Chivalry Didn’t Die, It Changed
It’s the ‘90s, right? Women can put on their own coats, open their own doors, pay their own checks. But should they? Here’s what a few guys think about paying the check…
Adam: “I am 25 and when I take a woman out on a date, I have no problem paying. I feel lucky enough to be out with a woman that buying her dinner or whatever is part of my way of saying thank-you. In no way am I looking for any sexual returns. That is not me.
“I enjoy being out with a beautiful woman and that alone makes me feel special. I am also lucky to have a good-paying, secure job, which allows me to take a young lady on a date and spend my money on her.
“I also believe in being romantic by buying women flowers for no special reason. I believe in holding doors open, helping them with their jackets and complimenting them on the way they look. Chivalry is not dead.”
Howard: “I am 26 and I consider myself a gentleman, in the true sense of the word. I hold doors open for men or women who look like they can’t do it for themselves. I help men and women out of cars, if they’re having trouble. I’ll pick up a check for a buddy, if I know he’s having a hard time. I, however, refuse to pay more than half of a check when I’m out on a date with a working woman who makes as much as I do. If the dating turns into a relationship, she would want it to be an equal one where we share our feelings and thoughts. We would share in decisions - where to live, how many children to have, what kind of car to buy, where to go on vacation, how much to spend, how much to save. Why shouldn’t this sharing be part of the relationship right from the start? It’s very artificial to start it half way through. I guess I don’t have to impress anyone with how much money I’ve got. I’ve got other things going for me.”
Keith: “I’m 22 and I still pay for dates. I can’t imagine doing it any other way. When I was in high school, there was very little casual dating, but on those rare occasions when I did go on dates, I paid. I paid for homecoming and prom dates. It just seemed like the right thing to do. In college, things became more complicated. Many women would argue with me over the check. I think some of it had to do with being modern women. ‘I am woman hear me roar!’ Quite frankly, it turns me off. I like to consider myself a sensitive, New Age male, but I just don’t get that. If I pick up a check or pay for the movie, does that set women’s rights back 100 years? I doubt it.
“Several months ago, my college girlfriend and I split up.
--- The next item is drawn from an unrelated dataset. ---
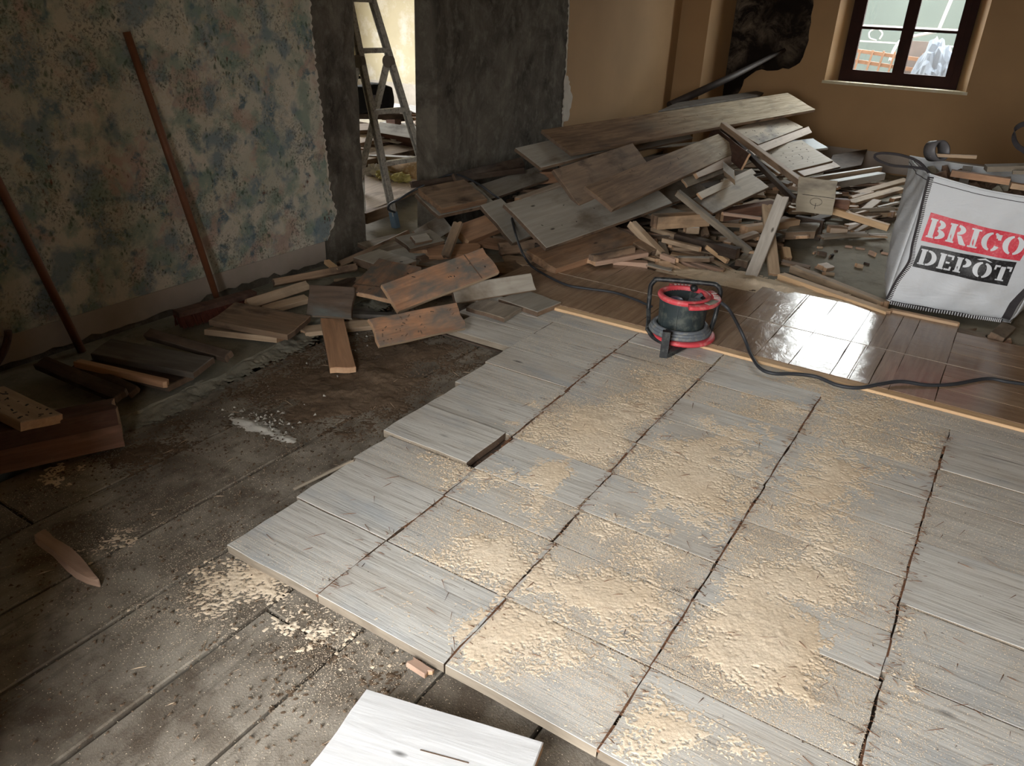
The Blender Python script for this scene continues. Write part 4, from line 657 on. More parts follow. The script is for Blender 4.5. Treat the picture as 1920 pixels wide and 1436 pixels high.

For the first time in two years, I’m dating. This time it is in the real world. I feared it might be worse than college (I’ve seen too many episodes of “The Single Guy.”). I recently went on my first blind date. The woman was a bit older than me and very successful. I was afraid she might have a problem with me picking up the check. You can imagine how thrilled I was when I paid and she just smiled and thanked me. While she was already a terrific woman in my mind, the experience with the check only made me more sure of it.
“Maybe I’m old-fashioned - I do love Frank Sinatra - but I was raised to believe that a man should always treat a lady with the utmost respect and kindness. I have never forgotten that. Paying for the date is a great way to do that. Sure, there are some men and women who believe that paying places the woman under some obligation to the man. As far as I’m concerned, there is only one thing I want after paying for a date, even if it is a miserable failure, and that is a thank-you. Nothing more. But then I’m just a hopeless romantic.”